Here at least you are meant to stop on a yellow. Not race it.
That's why we have red light/speed cameras combined. We ate saturated with cameras with hefty fines and on the whole most intersection cameras are tested monthly. It you don't want to give the government more revenue, then don't speed.
The cameras in question in the article are mostly mobile, unmarked ones. Yep they raise revenue. The locations are published weekly in major newspapers. If you still break the speed limit after that you are an idiot. The old " where are the police" argument is oft heard, but how many police do you want?Drivers need to take responsibility. If you don't then it's your wallet.
As for avoiding booze busses, we have plenty of chase cars to show that you only do that once.

Joe Paczkowski said:

It's not about the use of technology by law enforcement. It's about proper use of technology, which in this case means using it for the right reasons. If the local and state governments are using it in a manner that, at a minimum, makes it appear that revenue generation is the key point instead of safety, then I'm going to come out against it. When new enforcement options are used instead of, or in replacement of, sound traffic engineering principals (such as longer yellows or an all red period), it's hard not to say it isn't about revenue.
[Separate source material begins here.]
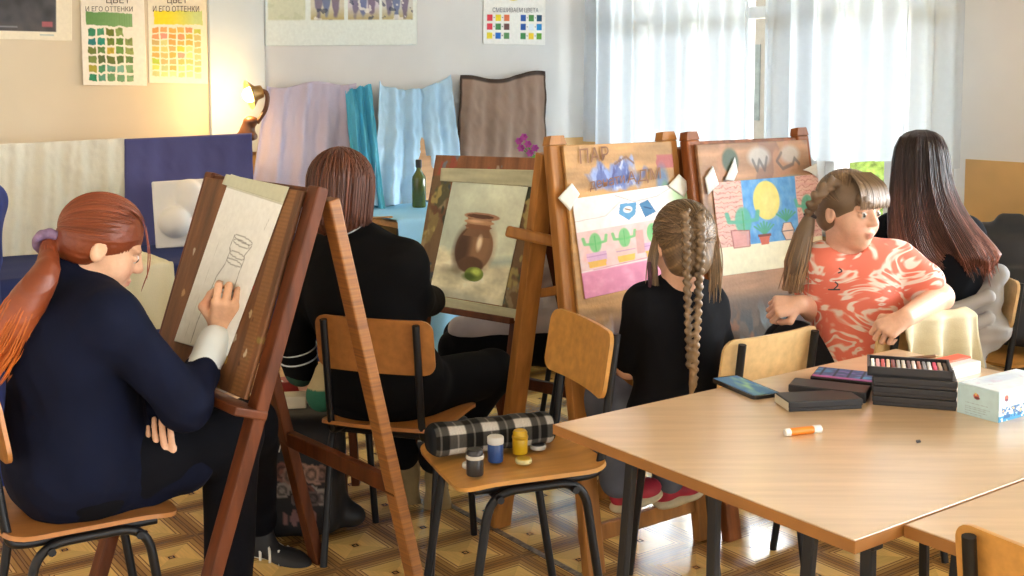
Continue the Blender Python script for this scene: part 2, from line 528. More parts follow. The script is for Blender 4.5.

Granted, in California a speeding ticket for 1-15 over is $230 and a red light ticket is $430 once various penalty fees are included including court costs (regardless of whether you fight the ticket or not). Add another $70-80 for traffic school if you don't want the point. These aren't small fines out here like what is found in most of the rest of the country.

Finally, the cop on a motorcycle can do something that an automatic enforcement camera can't. Discretion.